== Given task ==
Collect each line holding the string "pixels".

[Scenes as source code]
┄┄┄┄┄┄┄┄┄┄

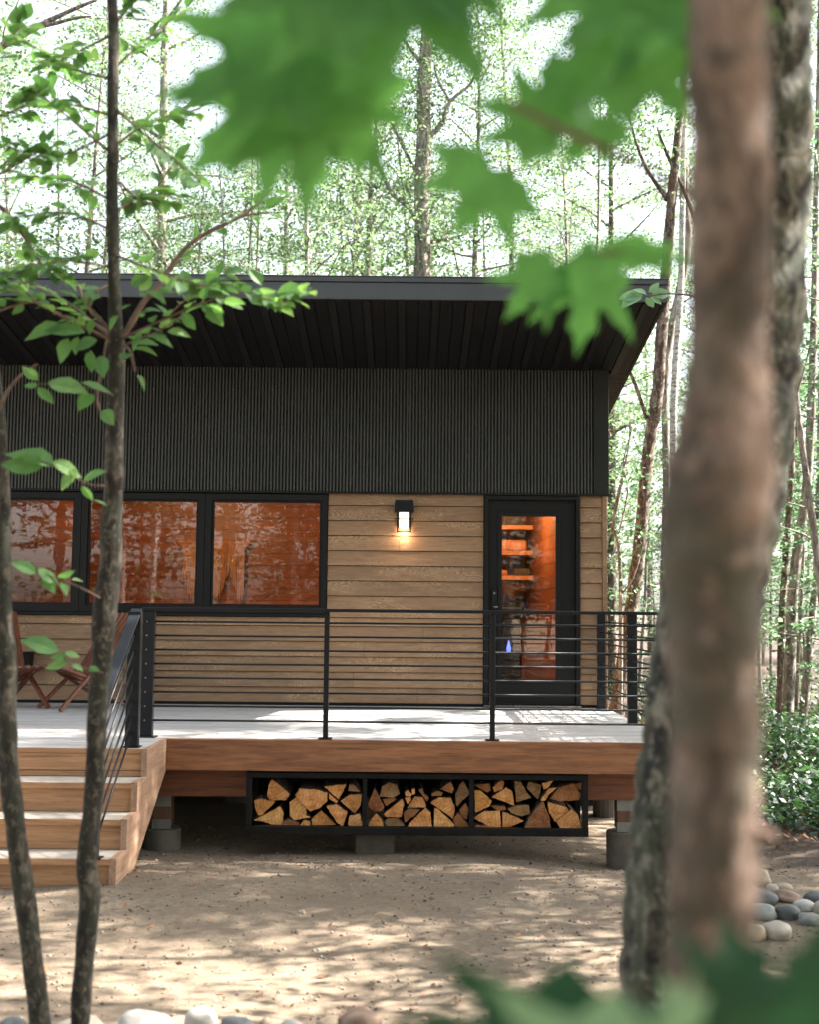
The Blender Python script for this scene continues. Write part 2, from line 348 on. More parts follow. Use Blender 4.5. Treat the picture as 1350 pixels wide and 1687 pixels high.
s.build('interior_partition', M['inwall'], cabin)
MB().box(XL, 1.93, WY+.15, 16.85, 3.42, 3.46).build('interior_ceiling', M['inwall'], cabin)
# corrugated upper wall
s = MB(); n = int((1.865-XL)/.0042); xs = [XL+i*.0042 for i in range(n+1)]
s.v = [(x, 12.078-.036*min(1, max(0, .5+1.6*(math.cos(x/.0336*2*math.pi)+.15))), z) for z in (2.868, 4.135) for x in xs]
s.f = [[i, i+1, n+2+i, n+1+i] for i in range(n)]; s.m = [0]*n
s.build('corrugated_cladding', M['corr'], cabin, smooth=True)
MB().box(1.866, 2.02, 12.03, 12.1, 2.862, 4.135).build('corner_flashing', M['corrtrim'], cabin, bevel=.003)
MB().box(XL, 2.02, 12.035, 12.098, 2.846, 2.866).build('bottom_flashing', M['trim'], cabin)
s = MB(); rr = random.Random(3)
for row in (2.95, 3.42, 3.9):
    for i in range(24):
        x = XL+.2+i*.4; x = round(x/.0672)*.0672
        if x < 1.8: MB().tube([(x, 12.044, row), (x, 12.037, row)], [.006, .004], 6).build('cladding_screw', M['galv'], cabin)
# roof (shed, rising towards the yard)
RS = .16607; RY = 10.36; RX = 2.26
def rz(y): return 4.413-RS*(y-RY)
roof = MB(); roof.quadbox([(XL-.3, RY+.03, rz(RY)+.03), (RX-.03, RY+.03, rz(RY)+.03), (RX-.03, 17.6, rz(17.6)+.03), (XL-.3, 17.6, rz(17.6)+.03),
    (XL-.3, RY+.03, rz(RY)+.17), (RX-.03, RY+.03, rz(RY)+.17), (RX-.03, 17.6, rz(17.6)+.17), (XL-.3, 17.6, rz(17.6)+.17)])
roof = roof.build('roof', M['trim'], cabin)
s = MB(); s2 = MB(); x = XL-.3; i = 0
def slab(s, x0, x1, ya, yb, t=.02, o=0.): s.quadbox([(x0, ya, rz(ya)+o), (x1, ya, rz(ya)+o), (x1, yb, rz(yb)+o), (x0, yb, rz(yb)+o), (x0, ya, rz(ya)+o+t), (x1, ya, rz(ya)+o+t), (x1, yb, rz(yb)+o+t), (x0, yb, rz(yb)+o+t)])
while x < RX-.03:
    wd = .118 if i % 3 else .075
    x1 = min(x+wd, RX-.03)
    slab(s if i % 3 else s2, x, x1-.007, RY+.03, 12.03 if x < 2.0 else 12.14, .02, 0 if i % 3 else -.012); x += wd; i += 1
y = 12.15
while y < 17.5: slab(s, 2.02, RX-.03, y, y+.13, .02, 0); y += .137
s.build('soffit_board', M['soffit'], roof); s2.build('soffit_batten', M['soffit2'], roof)
s = MB(); s.box(XL-.3, RX, RY, RY+.028, rz(RY)-.004, rz(RY)+.145); s.box(XL-.3, RX+.012, RY-.012, RY+.028, rz(RY)+.150, rz(RY)+.195)
s.box(XL-.3, RX+.016, RY-.018, RY+.03, rz(RY)+.196, rz(RY)+.203)
s.build('front_fascia', M['slate'], roof, bevel=.003)
s = MB(); s.quadbox([(RX-.028, RY+.03, rz(RY)-.004), (RX, RY+.03, rz(RY)-.004), (RX, 17.6, rz(17.6)-.004), (RX-.028, 17.6, rz(17.6)-.004), (RX-.028, RY+.03, rz(RY)+.2), (RX, RY+.03, rz(RY)+.2), (RX, 17.6, rz(17.6)+.2), (RX-.028, 17.6, rz(17.6)+.2)])
s.build('side_fascia', M['trim'], roof)
# windows
for k in range(4):
    x1 = -.89-k*1.25; x0 = x1-1.115; t = .062 if k else .058
    f = MB(); a, b = (x0-.0675 if k < 3 else x0-.06), (x1+.0675 if k else x1+.058)
    z0, z1 = 1.70, 2.772; Y0, Y1 = WY-.045, WY+.05
    a += .002; b -= .002
    f.box(a, x0, Y0, Y1, 1.63, 2.835); f.box(x1, b, Y0, Y1, 1.63, 2.835); f.box(x0, x1, Y0, Y1, 1.63, z0); f.box(x0, x1, Y0, Y1, z1, 2.835)
    wdw = f.build('window', M['trim'], cabin, bevel=.003)
    g = MB(); t = .022
    g.box(x0+.001, x0+t, Y0+.02, Y1-.03, z0+t, z1-t); g.box(x1-t, x1-.001, Y0+.02, Y1-.03, z0+t, z1-t); g.box(x0+.001, x1-.001, Y0+.02, Y1-.03, z0+.001, z0+t); g.box(x0+.001, x1-.001, Y0+.02, Y1-.03, z1-t, z1-.001)
    g.build('sash', M['trim'], wdw, bevel=.002)
    MB().box(x0+.004, x1-.004, WY-.008, WY-.004, z0+.004, z1-.004).build('pane', M['glass'], wdw)
MB().box(XL, -.818, WY-.055, WY-.002, 1.600, 1.626).build('window_sill', M['trim'], cabin, bevel=.002)
# door
d = MB(); d.box(.762, .80, WY-.06, WY+.1, DZ+.005, 2.84); d.box(1.688, 1.728, WY-.06, WY+.1, DZ+.005, 2.84); d.box(.80, 1.688, WY-.06, WY+.1, 2.80, 2.84); d.box(.80, 1.688, WY-.06, WY+.1, DZ+.005, DZ+.03)
dfm = d.build('door_frame', M['door'], cabin, bevel=.004)
d = MB(); X0, X1 = .804, 1.684; gx0, gx1, g0, g1 = .937, 1.492, .995, 2.64
ya, yb = WY-.01, WY+.035
d.box(X0, gx0, ya, yb, DZ+.035, 2.795); d.box(gx1, X1, ya, yb, DZ+.035, 2.795); d.box(gx0, gx1, ya, yb, DZ+.035, g0); d.box(gx0, gx1, ya, yb, g1, 2.795)
door = d.build('door', M['door'], cabin)
e = MB(); q = .035
e.box(gx0-q, gx0+.006, ya-.014, ya-.001, g0-q, g1+q); e.box(gx1-.006, gx1+q, ya-.014, ya-.001, g0-q, g1+q); e.box(gx0+.006, gx1-.006, ya-.014, ya-.001, g0-q, g0+.006); e.box(gx0+.006, gx1-.006, ya-.014, ya-.001, g1-.006, g1+q)
e.build('glazing_bead', M['door'], door, bevel=.005)
MB().box(gx0+.002, gx1-.002, ya+.012, ya+.016, g0+.002, g1-.002).build('door_pane', M['glass'], door)
h = MB(); h.box(.838, .892, ya-.03, ya-.001, 1.69, 1.895); h.build('door_lock', M['trim'], door, bevel=.012, seg=3)
h = MB(); h.tube([(.865, ya-.03, 1.855), (.865, ya-.036, 1.855)], [.012, .011], 16); h.tube([(.865, ya-.03, 1.72), (.865, ya-.05, 1.72), (.90, ya-.055, 1.72)], [.011, .011, .009], 10)
h.build('door_handle', M['chrome'], door, smooth=True)
MB().box(.76, 1.73, WY-.12, WY-.061, DZ+.004, DZ+.024).build('door_sill', M['chrome'], cabin, bevel=.003)
MB().box(XL, .755, WY-.045, WY-.003, DZ+.004, DZ+.028).build('base_flashing', M['trim'], cabin)
# things seen through the glass
sh = thing('shelf_unit', (.9, 15.9, DZ), 'orange wooden shelves with folded blankets seen through the glass door', 'shelves')
s = MB()
SHZ = [P(850, q, 15.6).z for q in (872, 914, 955)]
for z in SHZ: s.box(.45, P(890, 900, 15.6).x, 15.6, 15.95, z, z+.055)
s.box(.44, .4495, 15.6, 15.95, DZ, 3.1); s.box(P(890, 900, 15.6).x+.001, P(890, 900, 15.6).x+.03, 15.6, 15.95, DZ, 3.1); s.build('shelf_board', M['shelf'], sh)
for (x0, x1, z0, z1, c) in ((.95, 1.55, SHZ[1]+.057, SHZ[1]+.20, 'shelf'), (1.1, 1.3, SHZ[2]+.057, SHZ[2]+.13, 'shelf'), (1.38, 1.6, SHZ[2]+.057, SHZ[2]+.15, 'conc'), (1.2, 1.5, SHZ[0]+.057, SHZ[0]+.19, 'conc')):
    MB().box(x0, x1, 15.65, 15.9, z0, z1).build('folded_blanket', M[c], sh, bevel=.03)
st = thing('stove', (1.0, 14.5, DZ), 'black iron stove with a small blue flame behind the glass door', 'stove')
s = MB(); s.box(.72, 1.35, 14.2, 14.7, DZ+.08, 1.72); s.build('body', M['stove'], st, bevel=.02)
s = MB(); [s.box(x-.02, x+.02, y-.02, y+.02, DZ, DZ+.08) for x in (.76, 1.3) for y in (14.25, 14.65)]; s.build('foot', M['stove'], st)
s = MB(); s.tube([(1.19, 14.17, 1.19), (1.19, 14.17, 1.24), (1.19, 14.17, 1.33)], [.022, .027, .005], 10); s.build('flame', m_emit('gas_flame', (.12, .2, 1.0), .3), st, smooth=True)
# macrame hanging
mc = thing('macrame_hanging', (-2.2, 15.2, 1.7), 'knotted cotton macrame hanging on a rod inside behind the right-hand windows', 'wall hanging')
a = P(232, 892, 15.2); b = P(412, 893, 15.2)
MB().tube([(-2.95, 15.2, a.z), (b.x, 15.2, a.z)], [.012, .012], 8).build('rod', M['shelf'], mc)
s = MB(); rr = random.Random(2)
for i in range(62):
    t = i/61; x = a.x+.55+(b.x-a.x-.62)*t
    L = .30+.42*abs(math.sin(t*math.pi*2.5+.35))+rr.uniform(-.04, .04)
    if .30 < t < .36: continue
    s.tube([(x, 15.19, a.z), (x+rr.uniform(-.006, .006), 15.18, a.z-L*.5), (x+rr.uniform(-.01, .01), 15.185, a.z-L)], [.0075, .0075, .006], 5)
s.build('fringe', M['cord'], mc)
s = MB()
for k in range(5):
    xc = a.x+.62+k*(b.x-a.x-.7)/4.4; hw = .13
    for j in range(5):
        s.tube([(xc-hw+j*.01, 15.17, a.z-.01), (xc, 15.165, a.z-.2-j*.02), (xc+hw-j*.01, 15.17, a.z-.01)], [.008]*3, 5)
s.build('knotted_band', M['cord'], mc)
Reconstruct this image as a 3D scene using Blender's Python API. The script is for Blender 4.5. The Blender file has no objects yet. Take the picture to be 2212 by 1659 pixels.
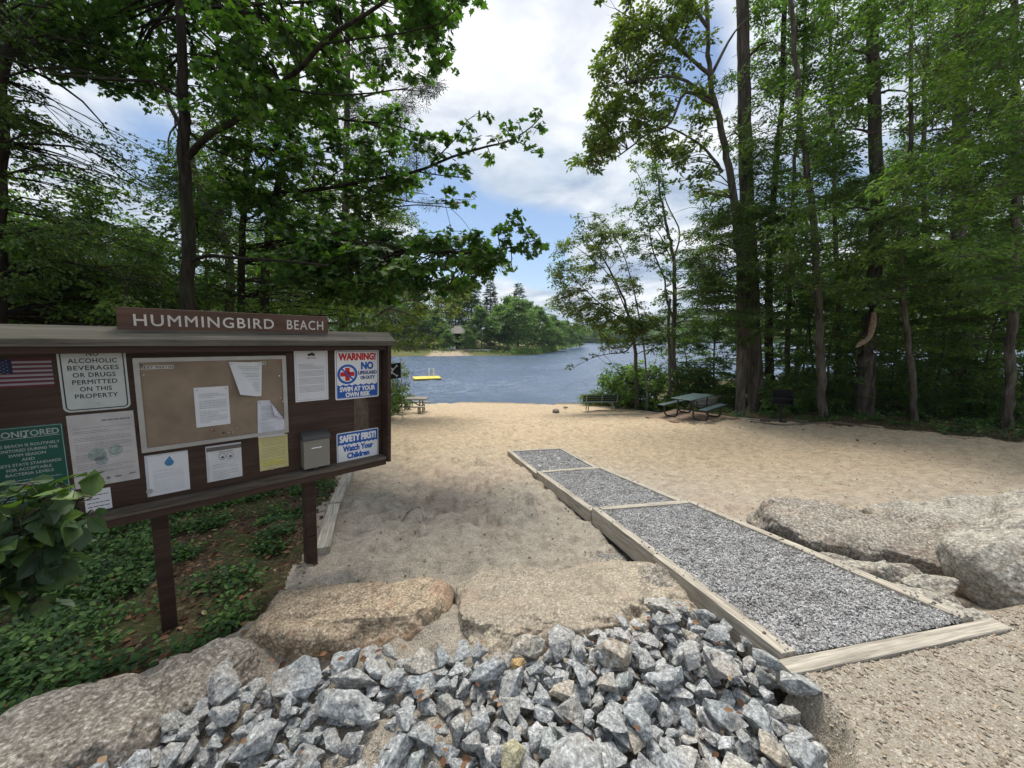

┄┄┄┄┄┄┄┄┄┄

== Complete output ==
The Blender Python script for this scene continues. Write part 2, from line 348 on. More parts follow. Use Blender 4.5. Treat the picture as 1350 pixels wide and 1687 pixels high.
Reconstruct this image as a 3D scene using Blender's Python API. The script is for Blender 4.5. The Blender file has no objects yet. Take the picture to be 2212 by 1659 pixels.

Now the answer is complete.